In a short but vehement poem, entitled simply Death, Lawrence curses those 
obstinate, dogged, resistant people who have hardened themselves against death, fearing that ‘in death’ they may be ‘washed with fire...till they are softened back to life stuff again.’

It is Lawrence’s warning that, in fearing our mortality, we resist life, too.

The heroically self-
disciplined manner in which the painfully frail Lawrence came to suffer and die is all too movingly documented.

It was only through acute pain that he cried out - in a way he never had before - and due to extreme disorientation, having a distressing out of body experience.

Frieda held his left ankle, which felt to her ‘so full of life’ until the end.
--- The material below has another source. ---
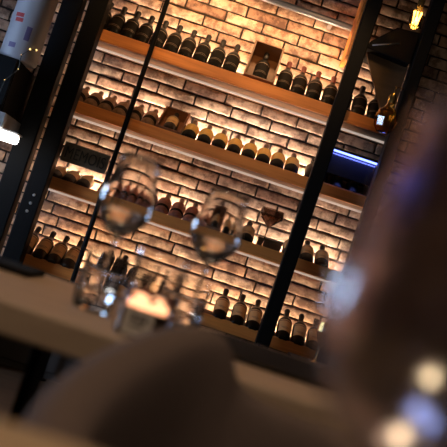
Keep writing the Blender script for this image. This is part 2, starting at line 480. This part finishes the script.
# ------------------------------------------------------------------ right bay: pendant bulb, black screen on its panel, blue-lit case
t = thing('pendant_bulb', 'glowing amber filament bulb hanging between the two right posts', 'lamp', (.594, 4.62, 2.30))
bm = bmesh.new(); lathe(bm, [(0, 0), (.018, .006), (.032, .03), (.034, .055), (.026, .085), (.016, .108), (.014, .12)], 20); link('glass_bulb', bm, M['amber'], t, True)
bm = bmesh.new()
for k in range(6):
    a = k*math.pi/3
    tube(bm, [(.008*math.cos(a), .008*math.sin(a), .03), (.013*math.cos(a+.5), .013*math.sin(a+.5), .09)], .0022, 6)
link('filament', bm, M['bulb'], t)
bm = bmesh.new(); lathe(bm, [(0, .118), (.017, .118), (.018, .165), (.010, .18), (0, .18)], 16); link('socket', bm, M['brass'], t, True, 40)
bm = bmesh.new(); tube(bm, [(0, 0, .178), (0, 0, .645)], .003, 8); link('cord', bm, M['cord'], t)
bm = bmesh.new(); lathe(bm, [(0, .625), (.045, .628), (.05, .65), (0, .65)], 20); link('ceiling_rose', bm, M['black'], t, True, 40)
li = bpy.data.lights.new('bulb_light', 'POINT'); li.energy = 1.2; li.color = (1, .58, .22); li.shadow_soft_size = .03
lo = bpy.data.objects.new('bulb_light', li); C.objects.link(lo); lo.parent = t; lo.location = (0, -.06, .05)

t = thing('tilted_screen', 'black tilted screen on a brown panel between the right posts', 'screen', (.55, 5.0, 2.2))
bm = bmesh.new()
sec = [(-.12, .01), (-.115, .05), (.0, .165), (.122, .175), (.122, .0), (.11, -.005)]
A = [bm.verts.new((x, -.12, z)) for x, z in sec]; B = [bm.verts.new((x, .20, z)) for x, z in sec]
bm.faces.new(A); bm.faces.new(B)
for i in range(len(sec)): bm.faces.new((A[i], A[(i+1) % len(sec)], B[(i+1) % len(sec)], B[i]))
bevel(bm, .006); link('screen_body', bm, M['black'], t)
bm = bmesh.new(); tube(bm, [(-.10, -.126, .03), (.035, -.126, .085)], .004, 8); link('edge_highlight', bm, M['greymetal'], t, True)  # pale tube drawn in as the highlight on the black screen
bm = bmesh.new()
sec = [(-.115, .02), (.127, .0), (.127, -.34), (.105, -.345), (.0, -.17), (-.06, -.08)]
A = [bm.verts.new((x, -.04, z)) for x, z in sec]; B = [bm.verts.new((x, -.01, z)) for x, z in sec]
bm.faces.new(A); bm.faces.new(B)
for i in range(len(sec)): bm.faces.new((A[i], A[(i+1) % len(sec)], B[(i+1) % len(sec)], B[i]))
link('support_panel', bm, M['brownpanel'], t)
bx('wall_arm', M['black'], -.02, .02, .20, WY-5.004, .05, .10, t)

t = thing('display_case', 'open dark display case with a blue light strip, on second shelf right', 'display case', (.565, 5.06, TOPS['second']-FLOOR_DROP))
bx('top_panel', M['blackgloss'], -.135, .135, -.05, .20, .245, .262, t, .002)
bx('back_panel', M['brownpanel'], -.135, .135, .255, .270, 0, .262, t)
bx('side_panel', M['black'], -.135, -.125, .0, .255, 0, .245, t)
bx('side_panel', M['black'], .125, .135, .0, .255, 0, .245, t)
bx('front_screen', M['blackgloss'], -.125, .125, -.02, -.010, .12, .245, t)
bx('blue_led_strip', M['led_blue'], -.13, .13, -.056, -.046, .236, .246, t)['label'] = 'bright blue light strip'
li = bpy.data.lights.new('blue_light', 'AREA'); li.shape = 'RECTANGLE'; li.size = .25; li.size_y = .01; li.energy = .5; li.color = (.15, .2, 1)
lo = bpy.data.objects.new('blue_light', li); C.objects.link(lo); lo.parent = t; lo.location = (0, -.051, .233); lo.rotation_euler = (R(20), 0, 0)

# amber glass ornament hanging in front of the top shelf end
t = thing('amber_lantern', 'amber glass lantern hanging at the right end of the top shelf', 'lantern', (.622, 4.74, 1.775))
bm = bmesh.new()
lathe(bm, [(0, 0), (.03, .004), (.052, .03), (.062, .075), (.05, .115), (.026, .14), (.018, .165), (.016, .165), (.023, .137), (.046, .112), (.058, .075), (.048, .032), (.028, .009), (0, .007)], 10)
link('glass_body', bm, M['amber'], t)
bm = bmesh.new(); lathe(bm, [(0, .160), (.022, .160), (.024, .19), (.010, .215), (0, .215)], 12); link('brass_cap', bm, M['brass'], t, True, 40)
bm = bmesh.new(); tube(bm, [(0, 0, .214), (0, 0, .25), (.035, .03, .262), (.068, .104, .262)], .003, 6); link('hook', bm, M['brass'], t, True)

# added low cabinet: carries the goblet and darkens the space below the table
t = thing('added_low_cabinet', 'added low dark cabinet below the right shelf end, mostly behind the table', 'cabinet', (.80, 4.42, 0))
bx('body', M['darkwall'], -.28, .28, -.16, .16, .0, .55, t, .003); bx('cabinet_top', M['black'], -.30, .30, -.18, .18, .55, .575, t, .003)
for s_ in (-1, 1):
    d = bx('door', M['darkwall'], -.13, .13, -.178, -.161, .04, .52, t, .002); d.location.x = s_*.138
    h = bx('handle', M['brass'], -.006, .006, -.195, -.178, .3, .4, d, .002); h.location.x = -s_*.1

def stemglass(name, label, cat, loc, H, bowlz, rmax, rrim, foot, m, zmaxf=.42, cone=False, wall=.0016, seg=48, group=None, water=0):
    """bowl from z=bowlz to H on a stem; foot radius foot"""
    t = thing(name, label, cat, loc, group)
    bh = H - bowlz
    pts = []
    n = 14
    for i in range(n+1):
        u = i/n
        if cone:
            r = .004 + (rmax-.004)*min(1, u/.62)**.85 if u < .62 else rmax + (rrim-rmax)*((u-.62)/.38)
        elif u < zmaxf:
            q = u/zmaxf; r = .004 + (rmax-.004)*math.sin(math.pi/2*q)**.72
        else:
            q = (u-zmaxf)/(1-zmaxf); r = rmax + (rrim-rmax)*(q*q*(3-2*q)*.65 + q*.35)
        pts.append((r, bowlz + bh*u))
    outer = pts
    inner = [(max(0, r-wall), z + (wall*1.5 if i == 0 else 0)) for i, (r, z) in enumerate(pts)]
    bowl = outer + [(inner[-1][0] + wall/2, H + wall*.4)] + inner[::-1]
    bowl[-1] = (0, bowlz + .006)
    prof = [(0, 0), (foot*.96, 0), (foot, .0012), (foot*.96, .0026), (foot*.45, .0055), (.008, .011), (.0042, .022), (.0036, .5*bowlz), (.0042, bowlz-.012)] + bowl
    bm = bmesh.new(); lathe(bm, prof, seg); link('bowl_and_stem', bm, m, t, not cone)
    if water:
        ins = [(max(0, r-wall-.0004), z) for r, z in pts if z < bowlz + bh*water and r > .010]
        bm = bmesh.new(); lathe(bm, [(0, bowlz+.0075)] + ins + [(0, ins[-1][1])], seg); link('water', bm, M['water'], t, True, 50)
    return t
stemglass('goblet', 'gold-coloured metal goblet on the low cabinet below the right bottles', 'goblet', (.618, 4.42, .575), .195, .075, .042, .038, .034, M['brass'], cone=True, seg=12)
stemglass('goblet', 'smoky cone-shaped stemmed glass standing on the third shelf', 'goblet', (.238, 5.105, TOPS['third']-FLOOR_DROP), .268, .168, .070, .062, .034, M['smoky'], cone=True, seg=14)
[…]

It is said his last words were the optimistic request to Frieda to “wind my watch”.

In one of his most ambitious poems, The Ship of Death, Lawrence had anticipated taking the ‘longest journey’.

Following on from the 
unfathomable wonder of life, he had speculated whether death might be the next great adventure and this poem imagines a brave voyage to a terrible oblivion, but also a ‘coming back to life’ of ‘the heart renewed with peace’.

Another of Lawrence’s beautiful last poems, Shadows, is often chosen to be read at funerals.

Despite the intense gloominess of mortality pervading the work, Lawrence senses ‘snatches of renewal’...’new blossoms of me’ and feels that some ‘unknown God...is breaking me down to his own oblivion to send me forth on a new morning, a new man’.